Work to complete:
Extract, in full, the lines below, beginning at the first and ending with the line that contains "sc = bpy.context.scene". Pictures do not belong in the copy.

Exercise data:
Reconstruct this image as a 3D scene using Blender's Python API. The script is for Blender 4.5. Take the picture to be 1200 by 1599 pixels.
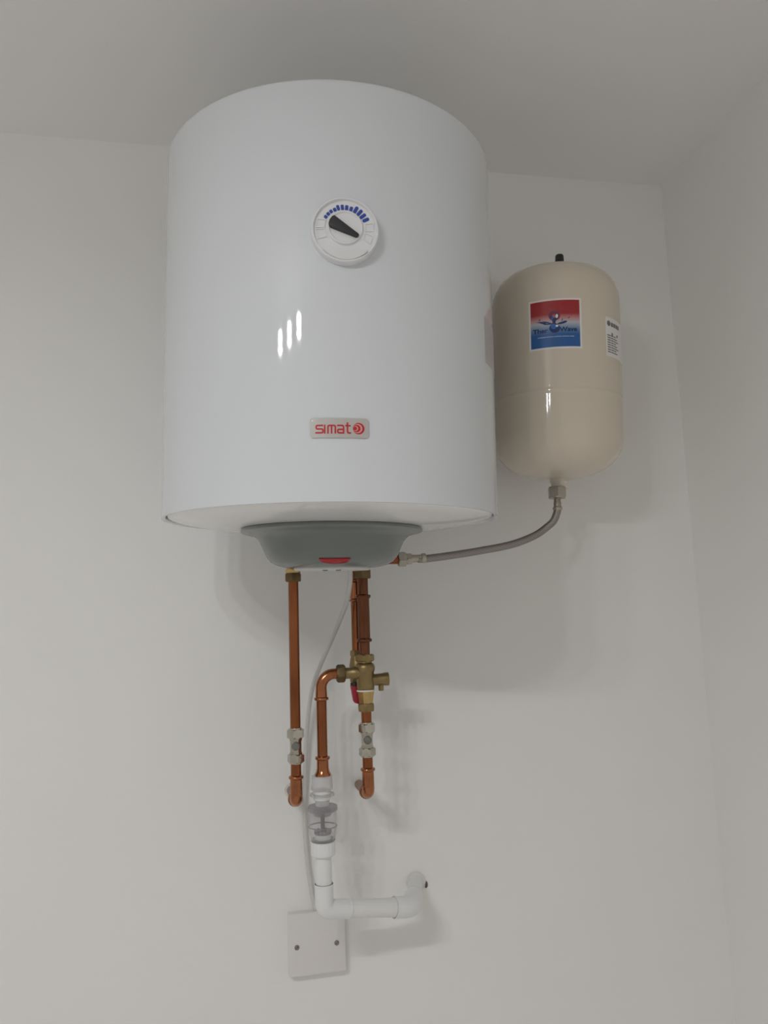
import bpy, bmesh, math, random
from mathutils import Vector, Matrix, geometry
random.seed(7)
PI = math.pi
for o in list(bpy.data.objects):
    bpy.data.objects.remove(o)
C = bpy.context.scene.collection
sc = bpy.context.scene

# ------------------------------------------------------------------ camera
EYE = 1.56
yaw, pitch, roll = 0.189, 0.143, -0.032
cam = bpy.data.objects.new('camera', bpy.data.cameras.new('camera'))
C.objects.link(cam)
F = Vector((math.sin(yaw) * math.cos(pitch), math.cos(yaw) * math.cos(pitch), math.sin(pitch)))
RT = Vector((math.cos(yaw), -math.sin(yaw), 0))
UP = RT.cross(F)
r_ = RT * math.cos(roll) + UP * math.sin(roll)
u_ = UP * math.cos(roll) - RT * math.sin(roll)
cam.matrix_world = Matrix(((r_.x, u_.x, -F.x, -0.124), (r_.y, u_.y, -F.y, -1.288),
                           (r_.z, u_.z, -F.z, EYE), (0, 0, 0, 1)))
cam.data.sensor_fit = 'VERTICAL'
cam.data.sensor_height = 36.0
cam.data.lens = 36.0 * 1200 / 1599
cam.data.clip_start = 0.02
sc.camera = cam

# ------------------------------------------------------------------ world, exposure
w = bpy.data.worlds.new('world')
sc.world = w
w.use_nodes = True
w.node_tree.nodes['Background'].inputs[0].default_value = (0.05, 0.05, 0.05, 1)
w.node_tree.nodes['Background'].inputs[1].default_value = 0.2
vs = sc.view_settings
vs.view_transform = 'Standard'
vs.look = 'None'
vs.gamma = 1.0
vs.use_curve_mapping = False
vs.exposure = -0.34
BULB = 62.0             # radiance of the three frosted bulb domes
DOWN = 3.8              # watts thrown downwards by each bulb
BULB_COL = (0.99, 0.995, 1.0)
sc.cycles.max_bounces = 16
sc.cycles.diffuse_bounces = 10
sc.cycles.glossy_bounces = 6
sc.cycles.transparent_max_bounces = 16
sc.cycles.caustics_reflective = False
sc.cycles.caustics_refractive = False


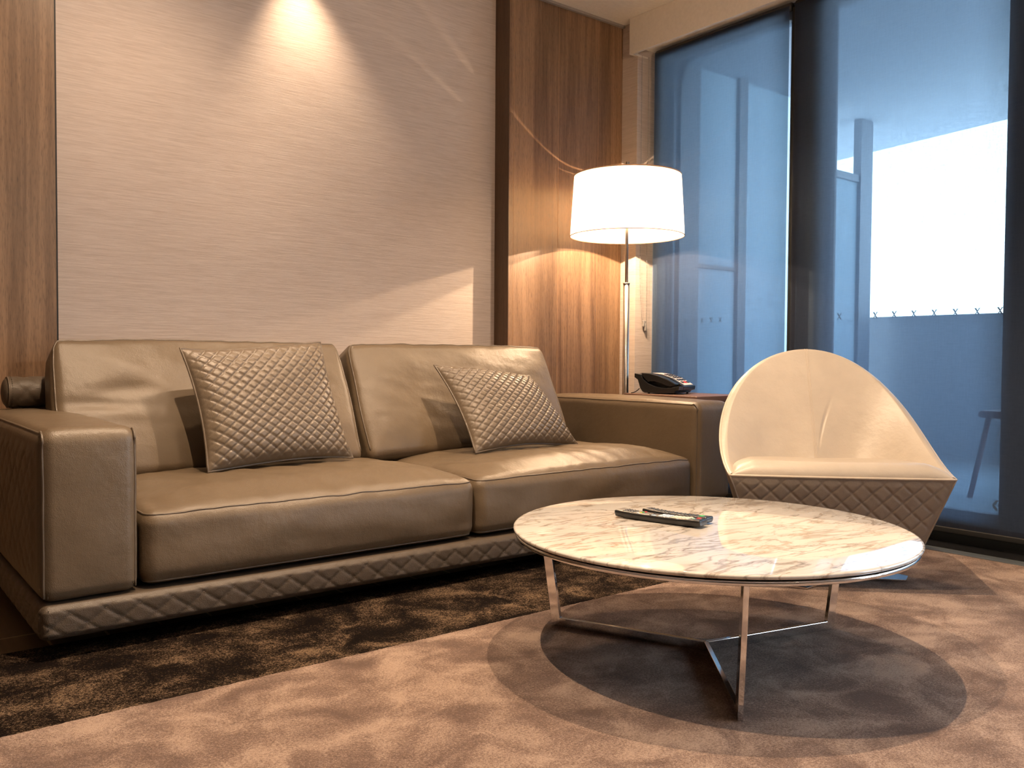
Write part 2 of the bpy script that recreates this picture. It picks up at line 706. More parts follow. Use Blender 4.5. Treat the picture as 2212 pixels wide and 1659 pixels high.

Output for this task:
Reconstruct this image as a 3D scene using Blender's Python API. The script is for Blender 4.5. Take the picture to be 1200 by 1599 pixels.
import bpy, bmesh, math, random
from mathutils import Vector, Matrix, geometry
random.seed(7)
PI = math.pi
for o in list(bpy.data.objects):
    bpy.data.objects.remove(o)
C = bpy.context.scene.collection
sc = bpy.context.scene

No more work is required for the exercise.